Not to be confused with the idea that it’s not possible for me to handle as much as I used to. I am not permanently damaged; one day I will be back and better than ever. That day is not today, nor will it be around anytime soon, but it is on my calendar in the boldest invisible ink.

I will be okay someday.

I have had to learn not to listen to the people around me, to ignore what they say when they say it because they don’t understand. People listening to me will disagree; they’ll try to argue and tell me what I should be doing. Everyone thinks they have the right answer, but they don’t. I am the only person who knows what is good for me.

If I feel like I need to stay home, I’m going to. If I want to binge-watch something because I haven’t let myself even turn on my TV in months, I’m going to. If I need to skip an assignment and take the drop in my grade, I’m going to.

The things I need and want to make myself better, to not crave the world’s collapse, to wake up excited for my life, are significant. It is so important that I feel happy.

When other people look at me and think they know what’s best, it’s painful. These thoughts that they’re voicing have barraged me from every angle inside my mind for as long as I can remember, and they’re not telling me anything new. I have chained myself to my own whipping post, and I am my own punisher. Every new lash from others is just a terrible attack on old wounds. I have bled one thousand pints of blood of my own accord, I have flay scars across every inch of the open expanse of my skin, I have born pain like no other.

But the second that pain comes from someone other than myself, it’s different. It hurts; I get angry. I have punished myself enough; my mind has never given me a break from pushing harder and harder until I crack. Anyone who has the audacity to look me in the eye and say or send in a message, the things that are already on repeat in my brain. They don’t know me.

If someone really knew me, they would know how hard it has been for me to let myself have anything that resembling happiness in this world. They would know not to interfere with my trials and errors, as I learn what is best for me.

If you want me to be alive and well as a functioning member of society, you will step back and let me handle this on my own.

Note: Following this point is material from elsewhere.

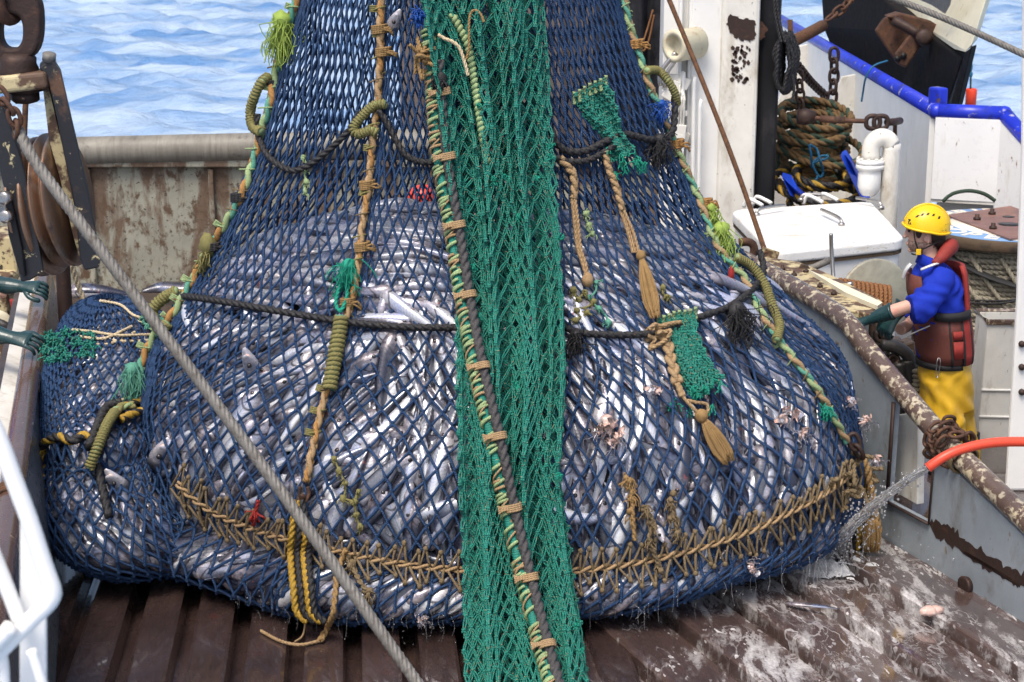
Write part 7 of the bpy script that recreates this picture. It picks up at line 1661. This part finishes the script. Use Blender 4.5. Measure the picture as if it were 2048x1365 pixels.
    for v_ in o.data.vertices:
        co = v_.co; k = .007 * math.sin(co.z * 23 + co.x * 31 + 3 * math.sin(co.z * 7 + co.x * 5)) + .005 * math.sin(co.z * 13 - co.x * 60 + co.y * 30 + 2 * math.sin(co.z * 17)); v_.co = co + v_.normal * k * min(1, max(0, (1.0 - co.z) * 2))
    for x, y, d in ((1908, 962, -.1), (1936, 948, .1)):
        mb = MB(); q = p(x, y, d); b = Vector((q.x - .05, q.y, 0)); loft(mb, [(b + Vector((0, 0, .005)), X * .135, F * .055), (b + Vector((0, 0, .05)), X * .135, F * .055), (b + Vector((.02, 0, .09)), X * .10, F * .05), (b + Vector((.05, 0, .14)), X * .065, F * .055), (b + Vector((.05, 0, .24)), X * .065, F * .06)], 18); mb.build('boot', M['black_rubber'], t)
    mb = MB(); shell(mb, [r(1886, 716, 0, .186, .20), r(1887, 728, 0, .188, .198)], 60, 200, 24, .012); mb.build('belt', M['black_web'], t)
    mb = MB(); q = p(1878, 716, -.21); tube(mb, smooth_path([q, q + Vector((-.014, -.01, -.02)), q + Vector((-.016, -.012, -.12)), q + Vector((-.008, -.012, -.135)), q + Vector((.0, -.012, -.12)), q + Vector((.008, -.01, -.02)), q], .01), .0035, 6); mb.build('clip', M['bright_steel'], t)
    # gloves: near hand reaches to the winch, far hand closed below
    d = (p(1692, 655, -.12) - p(1752, 634, -.20)); glove(t, wr + d * .35, d, (0, -.35, 1), .45, M['glove'], side=1, cuff=.17, scale=1.12, flare=1.1)
    d2 = Vector((-.55, -.1, -.85)); glove(t, p(1786, 640, -.06), d2, (-.6, -.75, .2), 1.05, M['glove'], side=-1, cuff=.12, scale=1.1, flare=1.1)
worker()
def port_worker():
    t = thing('person', (-4.05, 11.9, 0), 'worker almost wholly out of frame at left, two dark green gloves on the brown rail', 'person')
    X = Vector((1, 0, 0)); F = Vector((0, -1, 0)); B0 = Vector((-4.05, 11.9, 0))
    def r(x, y, z, a, b): return (B0 + Vector((x, y, z)), X * a, F * b)
    s1, e1, w1 = B0 + Vector((.08, .22, 1.42)), B0 + Vector((.22, .36, 1.22)), at(14, 588, 12.34)
    s2, e2, w2 = B0 + Vector((.08, -.22, 1.42)), B0 + Vector((.30, -.62, 1.18)), at(-8, 682, 10.95)
    mb = MB(); loft(mb, [r(.06, 0, 1.50, .05, .05), r(.08, 0, 1.54, .085, .062), r(.07, 0, 1.62, .10, .075), r(.06, 0, 1.70, .10, .076), r(.05, 0, 1.78, .06, .05)], 20); ball(mb, B0 + Vector((.175, 0, 1.63)), (.02, .014, .022), 10, 8)
    for sy in (-1, 1): ball(mb, B0 + Vector((.05, .078 * sy, 1.64)), (.02, .012, .03), 10, 8)
    loft(mb, [r(.03, 0, 1.58, .06, .06), r(.02, 0, 1.48, .062, .065), r(0, 0, 1.42, .12, .2), r(-.02, 0, 1.1, .13, .17), r(-.02, 0, .9, .13, .17)], 20)
    for s, e, w in ((s1, e1, w1), (s2, e2, w2)): Q = smooth_path([s, e, w], .02); tube(mb, Q, np.linspace(.052, .036, len(Q)), 14)
    b = mb.build('body', M['skin'], t); remesh(b, .009, 3)
    for sy in (-1, 1): mb = MB(); ball(mb, B0 + Vector((.155, .035 * sy, 1.66)), .011, 10, 8); mb.build('eye', M['eye_dark'], b)
    mb = MB(); ball(mb, B0 + Vector((.03, 0, 1.69)), (.118, .092, .11), 20, 12); mb.build('hair', M['hair'], t)
    mb = MB(); loft(mb, [r(.02, 0, 1.47, .09, .10), r(0, 0, 1.43, .15, .22), r(-.02, 0, 1.1, .16, .2), r(-.02, 0, .85, .16, .2)], 20)
    for s, e in ((s1, e1), (s2, e2)): tube(mb, smooth_path([s, e * .9 + s * .1], .02), .075, 14)
    remesh(mb.build('shirt', M['shirt'], t), .014, 3)
    mb = MB(); loft(mb, [r(-.02, 0, .95, .165, .2), r(-.02, 0, .8, .165, .19)], 20)
    for sy in (-1, 1): loft(mb, [r(-.02, .09 * sy, .85, .12, .11), r(-.01, .1 * sy, .45, .10, .10), r(-.03, .1 * sy, .06, .09, .09)], 16); loft(mb, [r(.03, .1 * sy, .0, .14, .055), r(.03, .1 * sy, .06, .13, .055), r(0, .1 * sy, .12, .07, .05)], 16)
    remesh(mb.build('trousers', M['oilskin'], t), .016, 3)
    glove(t, at(48, 574, 12.3), at(104, 577, 12.24) - at(48, 574, 12.3), (0, -.5, .85), .75, M['glove'], side=-1, cuff=.15, scale=1.3, flare=1.05, curls=(.5, .7, .8, .85))
    glove(t, at(26, 676, 10.85), at(84, 686, 10.80) - at(26, 676, 10.85), (0, -.55, .85), .6, M['glove'], side=1, cuff=.13, scale=1.3, flare=1.05, curls=(.5, .55, .6, .62))
port_worker()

Support is all I need; advice and criticism about what I could be doing better or whether you agree or disagree with my actions doesn’t help anyone.

At the end of the day, I am the one who has to lead this life. In terms of who should be content with what I do in every relationship I have, it is me who is most important.

I am the one at the whipping post. I am the one with the power.

It is my job and mine only to figure out how to get out of my chains.